X2 is more than X-Men was (and should have been) - bigger, meaner, funnier, louder, darker and hotter. Romantic and dramatic subplots from the first film are ratcheted up to fever pitch, and the effects and sets take us into the comic book world with armrest-shredding detail.

X2's plot is as much a continuation as a sequel. Despite overt commerciality, the story can't easily be dismissed as a hammered-together cash-in on the franchise's success. The Mutant Registration Act is getting serious teeth thanks to militant army colonel and rampant anti-mutant Stryker (Cox), who wants to scare-monger enough bigotry to wipe the mutants out.

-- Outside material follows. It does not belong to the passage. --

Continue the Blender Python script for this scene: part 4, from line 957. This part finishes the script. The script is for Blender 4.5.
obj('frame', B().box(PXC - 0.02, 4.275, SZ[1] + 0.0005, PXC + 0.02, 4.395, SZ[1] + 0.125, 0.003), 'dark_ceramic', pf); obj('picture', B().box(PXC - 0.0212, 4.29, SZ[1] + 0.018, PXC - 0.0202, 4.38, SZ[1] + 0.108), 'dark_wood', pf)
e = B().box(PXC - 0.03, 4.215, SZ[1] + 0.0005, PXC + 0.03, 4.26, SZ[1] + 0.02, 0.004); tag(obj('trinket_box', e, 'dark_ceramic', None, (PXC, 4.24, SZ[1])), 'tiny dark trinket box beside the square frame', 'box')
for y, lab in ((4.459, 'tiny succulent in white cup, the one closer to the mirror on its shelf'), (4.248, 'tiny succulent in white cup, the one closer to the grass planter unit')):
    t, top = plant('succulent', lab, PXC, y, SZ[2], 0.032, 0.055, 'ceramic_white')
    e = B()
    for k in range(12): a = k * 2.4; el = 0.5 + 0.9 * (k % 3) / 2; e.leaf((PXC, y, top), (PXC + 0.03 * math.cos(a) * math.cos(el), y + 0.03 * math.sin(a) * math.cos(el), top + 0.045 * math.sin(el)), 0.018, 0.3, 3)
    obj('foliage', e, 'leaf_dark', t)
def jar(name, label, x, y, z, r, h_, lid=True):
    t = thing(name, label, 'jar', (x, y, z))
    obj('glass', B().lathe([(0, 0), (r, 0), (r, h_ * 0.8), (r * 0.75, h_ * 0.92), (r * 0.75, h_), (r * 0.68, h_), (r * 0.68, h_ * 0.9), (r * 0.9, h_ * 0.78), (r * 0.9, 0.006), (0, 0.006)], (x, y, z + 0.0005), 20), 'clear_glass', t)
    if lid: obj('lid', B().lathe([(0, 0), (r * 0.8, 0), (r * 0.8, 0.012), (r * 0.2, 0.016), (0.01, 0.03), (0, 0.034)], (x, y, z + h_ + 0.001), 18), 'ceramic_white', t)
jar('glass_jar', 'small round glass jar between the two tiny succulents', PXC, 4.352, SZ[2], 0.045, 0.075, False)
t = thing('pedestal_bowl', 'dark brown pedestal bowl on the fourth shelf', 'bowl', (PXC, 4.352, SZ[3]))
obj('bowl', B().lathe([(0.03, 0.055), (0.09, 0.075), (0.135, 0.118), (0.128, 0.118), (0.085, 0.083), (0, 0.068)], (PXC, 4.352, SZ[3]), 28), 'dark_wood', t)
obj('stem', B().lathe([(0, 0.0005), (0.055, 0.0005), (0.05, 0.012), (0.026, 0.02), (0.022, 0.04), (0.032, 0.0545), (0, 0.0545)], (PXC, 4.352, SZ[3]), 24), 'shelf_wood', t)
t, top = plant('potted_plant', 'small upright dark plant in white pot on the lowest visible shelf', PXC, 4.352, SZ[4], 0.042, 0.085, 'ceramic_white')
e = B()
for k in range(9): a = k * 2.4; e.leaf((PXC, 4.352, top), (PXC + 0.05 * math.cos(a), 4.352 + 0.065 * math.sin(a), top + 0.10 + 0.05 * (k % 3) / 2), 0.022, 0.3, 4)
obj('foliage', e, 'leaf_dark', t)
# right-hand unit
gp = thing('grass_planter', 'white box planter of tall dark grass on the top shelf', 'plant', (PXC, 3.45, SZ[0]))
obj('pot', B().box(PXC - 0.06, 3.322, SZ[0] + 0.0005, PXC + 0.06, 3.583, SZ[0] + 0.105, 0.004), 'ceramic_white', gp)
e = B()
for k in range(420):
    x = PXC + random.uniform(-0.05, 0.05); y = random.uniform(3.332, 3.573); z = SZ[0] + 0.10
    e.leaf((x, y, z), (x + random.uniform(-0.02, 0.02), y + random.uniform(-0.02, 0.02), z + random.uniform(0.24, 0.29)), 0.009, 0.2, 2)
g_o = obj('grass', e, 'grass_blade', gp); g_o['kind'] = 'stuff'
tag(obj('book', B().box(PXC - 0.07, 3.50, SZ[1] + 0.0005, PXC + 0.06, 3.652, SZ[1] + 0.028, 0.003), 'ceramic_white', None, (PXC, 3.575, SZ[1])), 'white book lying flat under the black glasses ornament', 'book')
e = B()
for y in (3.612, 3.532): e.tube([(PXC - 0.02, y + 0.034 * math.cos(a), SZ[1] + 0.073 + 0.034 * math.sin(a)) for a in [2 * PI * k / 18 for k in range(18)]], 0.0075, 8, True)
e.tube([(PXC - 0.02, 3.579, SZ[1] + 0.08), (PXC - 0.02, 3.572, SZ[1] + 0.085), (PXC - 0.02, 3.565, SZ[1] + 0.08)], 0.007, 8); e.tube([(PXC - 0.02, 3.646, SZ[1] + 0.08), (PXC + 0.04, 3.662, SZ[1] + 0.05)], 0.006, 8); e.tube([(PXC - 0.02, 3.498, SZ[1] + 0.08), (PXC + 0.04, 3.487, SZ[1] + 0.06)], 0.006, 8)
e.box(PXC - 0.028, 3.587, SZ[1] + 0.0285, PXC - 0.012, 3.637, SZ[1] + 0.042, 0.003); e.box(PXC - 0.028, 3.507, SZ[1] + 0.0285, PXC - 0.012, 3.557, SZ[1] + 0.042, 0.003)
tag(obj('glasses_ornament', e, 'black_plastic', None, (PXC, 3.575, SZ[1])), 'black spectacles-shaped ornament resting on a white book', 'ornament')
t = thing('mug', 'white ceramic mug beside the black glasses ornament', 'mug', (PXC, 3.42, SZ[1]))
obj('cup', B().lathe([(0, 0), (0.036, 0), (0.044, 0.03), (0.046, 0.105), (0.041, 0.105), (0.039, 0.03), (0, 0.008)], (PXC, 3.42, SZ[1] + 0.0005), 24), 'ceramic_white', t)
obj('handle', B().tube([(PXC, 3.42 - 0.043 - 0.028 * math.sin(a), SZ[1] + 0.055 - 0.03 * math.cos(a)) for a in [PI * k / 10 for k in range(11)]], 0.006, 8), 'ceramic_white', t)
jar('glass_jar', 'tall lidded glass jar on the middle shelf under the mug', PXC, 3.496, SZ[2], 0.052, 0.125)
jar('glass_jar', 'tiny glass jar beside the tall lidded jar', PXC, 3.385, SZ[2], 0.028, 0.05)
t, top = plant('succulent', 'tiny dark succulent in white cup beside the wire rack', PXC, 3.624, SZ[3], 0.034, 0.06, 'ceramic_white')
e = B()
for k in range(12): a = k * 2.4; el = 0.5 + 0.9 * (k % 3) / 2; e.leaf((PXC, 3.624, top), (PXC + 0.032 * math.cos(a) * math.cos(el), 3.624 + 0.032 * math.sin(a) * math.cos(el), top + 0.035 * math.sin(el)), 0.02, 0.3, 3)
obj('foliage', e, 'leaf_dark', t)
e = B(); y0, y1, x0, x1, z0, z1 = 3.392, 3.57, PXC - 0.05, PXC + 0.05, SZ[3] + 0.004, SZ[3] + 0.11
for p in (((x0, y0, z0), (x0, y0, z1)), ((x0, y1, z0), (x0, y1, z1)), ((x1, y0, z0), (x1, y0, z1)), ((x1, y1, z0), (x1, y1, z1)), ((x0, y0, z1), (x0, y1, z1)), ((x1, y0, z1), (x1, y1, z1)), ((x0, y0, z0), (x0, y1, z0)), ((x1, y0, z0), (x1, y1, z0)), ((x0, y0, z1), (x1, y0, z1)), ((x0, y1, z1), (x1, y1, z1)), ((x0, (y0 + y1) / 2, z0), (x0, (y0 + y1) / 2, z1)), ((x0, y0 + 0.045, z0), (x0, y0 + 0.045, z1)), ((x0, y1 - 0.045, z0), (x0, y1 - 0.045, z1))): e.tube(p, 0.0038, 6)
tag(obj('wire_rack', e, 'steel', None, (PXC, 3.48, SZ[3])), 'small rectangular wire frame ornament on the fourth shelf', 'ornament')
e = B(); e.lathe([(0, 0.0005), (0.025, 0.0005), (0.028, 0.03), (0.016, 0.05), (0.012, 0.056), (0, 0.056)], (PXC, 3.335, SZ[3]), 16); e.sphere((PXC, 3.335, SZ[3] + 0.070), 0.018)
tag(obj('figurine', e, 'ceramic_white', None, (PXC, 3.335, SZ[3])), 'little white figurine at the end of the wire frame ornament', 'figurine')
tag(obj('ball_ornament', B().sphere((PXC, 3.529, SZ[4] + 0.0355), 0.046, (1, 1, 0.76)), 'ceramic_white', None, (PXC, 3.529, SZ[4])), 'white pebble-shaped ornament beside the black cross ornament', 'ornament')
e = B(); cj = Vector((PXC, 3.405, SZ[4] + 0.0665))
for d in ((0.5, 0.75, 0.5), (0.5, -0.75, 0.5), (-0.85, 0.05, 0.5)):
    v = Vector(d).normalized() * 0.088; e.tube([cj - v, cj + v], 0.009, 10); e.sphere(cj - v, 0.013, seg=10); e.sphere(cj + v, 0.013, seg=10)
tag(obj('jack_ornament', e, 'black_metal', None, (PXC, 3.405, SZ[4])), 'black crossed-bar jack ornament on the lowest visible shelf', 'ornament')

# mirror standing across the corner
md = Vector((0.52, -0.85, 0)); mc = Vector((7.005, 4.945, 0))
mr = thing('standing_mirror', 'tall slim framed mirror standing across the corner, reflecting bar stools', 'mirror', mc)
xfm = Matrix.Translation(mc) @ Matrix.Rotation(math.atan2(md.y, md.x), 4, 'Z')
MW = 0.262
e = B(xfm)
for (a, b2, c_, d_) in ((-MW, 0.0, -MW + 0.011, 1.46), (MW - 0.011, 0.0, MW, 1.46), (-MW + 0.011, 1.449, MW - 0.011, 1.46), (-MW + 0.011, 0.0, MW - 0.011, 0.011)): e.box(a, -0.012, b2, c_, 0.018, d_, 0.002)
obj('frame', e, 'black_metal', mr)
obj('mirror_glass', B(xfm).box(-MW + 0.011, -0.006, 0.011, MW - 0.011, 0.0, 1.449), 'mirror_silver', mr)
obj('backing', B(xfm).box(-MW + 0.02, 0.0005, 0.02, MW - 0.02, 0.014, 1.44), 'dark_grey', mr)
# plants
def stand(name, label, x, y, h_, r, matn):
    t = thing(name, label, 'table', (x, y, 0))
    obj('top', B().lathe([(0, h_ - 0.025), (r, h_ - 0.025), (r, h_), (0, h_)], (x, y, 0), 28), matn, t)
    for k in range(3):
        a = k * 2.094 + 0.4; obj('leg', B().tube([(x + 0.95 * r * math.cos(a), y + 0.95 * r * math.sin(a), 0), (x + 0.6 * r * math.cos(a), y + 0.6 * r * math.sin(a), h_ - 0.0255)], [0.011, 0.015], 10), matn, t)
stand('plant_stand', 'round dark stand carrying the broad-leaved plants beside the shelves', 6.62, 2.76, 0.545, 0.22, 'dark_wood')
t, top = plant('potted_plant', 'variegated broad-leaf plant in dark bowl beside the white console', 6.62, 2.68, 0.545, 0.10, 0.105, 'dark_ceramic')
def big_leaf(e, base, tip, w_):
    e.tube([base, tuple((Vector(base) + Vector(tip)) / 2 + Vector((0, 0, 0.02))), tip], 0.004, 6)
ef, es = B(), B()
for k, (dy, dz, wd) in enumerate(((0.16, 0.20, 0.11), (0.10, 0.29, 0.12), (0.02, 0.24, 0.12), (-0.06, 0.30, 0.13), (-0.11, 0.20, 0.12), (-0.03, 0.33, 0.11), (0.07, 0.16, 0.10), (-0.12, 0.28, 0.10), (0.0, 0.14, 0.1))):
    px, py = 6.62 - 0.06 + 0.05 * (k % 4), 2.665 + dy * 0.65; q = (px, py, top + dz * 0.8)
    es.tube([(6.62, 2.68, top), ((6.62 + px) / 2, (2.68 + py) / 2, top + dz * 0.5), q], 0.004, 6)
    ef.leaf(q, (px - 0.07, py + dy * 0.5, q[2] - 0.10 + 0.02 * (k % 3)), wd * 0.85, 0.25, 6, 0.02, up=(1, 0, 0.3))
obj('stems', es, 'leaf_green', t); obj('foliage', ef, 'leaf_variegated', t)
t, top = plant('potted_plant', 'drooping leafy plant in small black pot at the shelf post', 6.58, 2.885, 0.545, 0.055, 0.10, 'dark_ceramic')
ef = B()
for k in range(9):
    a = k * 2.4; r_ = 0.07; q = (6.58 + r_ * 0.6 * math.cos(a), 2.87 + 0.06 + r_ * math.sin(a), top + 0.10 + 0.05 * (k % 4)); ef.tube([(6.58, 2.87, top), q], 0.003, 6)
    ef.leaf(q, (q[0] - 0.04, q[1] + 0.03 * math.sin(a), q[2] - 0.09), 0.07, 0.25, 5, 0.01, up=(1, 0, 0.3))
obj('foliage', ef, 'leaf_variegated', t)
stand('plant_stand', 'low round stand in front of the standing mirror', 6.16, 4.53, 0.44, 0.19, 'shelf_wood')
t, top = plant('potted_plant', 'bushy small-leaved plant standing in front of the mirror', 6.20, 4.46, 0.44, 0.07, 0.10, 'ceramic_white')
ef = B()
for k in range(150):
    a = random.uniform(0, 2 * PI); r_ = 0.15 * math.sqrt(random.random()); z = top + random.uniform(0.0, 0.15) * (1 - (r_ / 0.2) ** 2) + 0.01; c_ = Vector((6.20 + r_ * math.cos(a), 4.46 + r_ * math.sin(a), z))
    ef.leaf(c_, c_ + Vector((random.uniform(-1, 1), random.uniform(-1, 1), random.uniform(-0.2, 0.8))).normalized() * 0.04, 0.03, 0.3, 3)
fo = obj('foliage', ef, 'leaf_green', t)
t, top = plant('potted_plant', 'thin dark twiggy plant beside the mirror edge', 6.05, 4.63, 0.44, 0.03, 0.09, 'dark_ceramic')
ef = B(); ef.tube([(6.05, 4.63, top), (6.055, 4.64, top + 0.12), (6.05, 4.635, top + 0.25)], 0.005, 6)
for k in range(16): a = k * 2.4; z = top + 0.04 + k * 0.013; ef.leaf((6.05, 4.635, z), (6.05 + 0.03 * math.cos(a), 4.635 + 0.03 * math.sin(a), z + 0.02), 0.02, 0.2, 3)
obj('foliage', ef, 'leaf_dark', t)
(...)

Wolverine (Jackman) is closer to unlocking the mystery of his origins, and moving in closer to Jean Grey (Janssen), the beautiful telepath and fiancé of laser-eyed Cyclops (Marsden). The younger generation also see more romance and action themselves, led by Rogue (Paquin) and Iceman (boy-band clone Ashmore).

When Xavier's (Stewart) school for the gifted is invaded by armed forces under accusation of harbouring terrorists (you'll get a strange feeling of deja vu for some reason), the X-Men scatter. While also trying to solve an assassination attempt on the President, they have to team up with Magneto (McKellen) and Mystique (Romijn-Stamos) to fight for their freedom and survival.

And when Stryker takes Xavier prisoner and starts to use his telepathic powers to hunt down and kill every mutant alive, the race is on to find Stryker's underground lair and save the world.

Set against warm and fuzzy themes of tolerance, acceptance and diversity that we could all do well to remember right now, X2 is a crackling action adventure with blistering fight scenes, action sequences, special effects and astounding set design. It's not without faults - sometimes style is chosen over sense and you'll find yourself confused a few times. But don't except Marcel Proust-like scriptwriting wit, just strap yourself into the rollercoaster and enjoy.

Multiple sequels are now assured, and X2 has been the most faithful second-film installment of any comic book premise so far. We're yet to see the first (new) Superman film or second Spider-Man or Daredevil movies, and the all-but-dead Batman franchise floundered badly by the second installment.

But now the X-Men series has found its feet in a big way, all that's left is to hope the filmmakers and studio keep the comic's spirit in sight.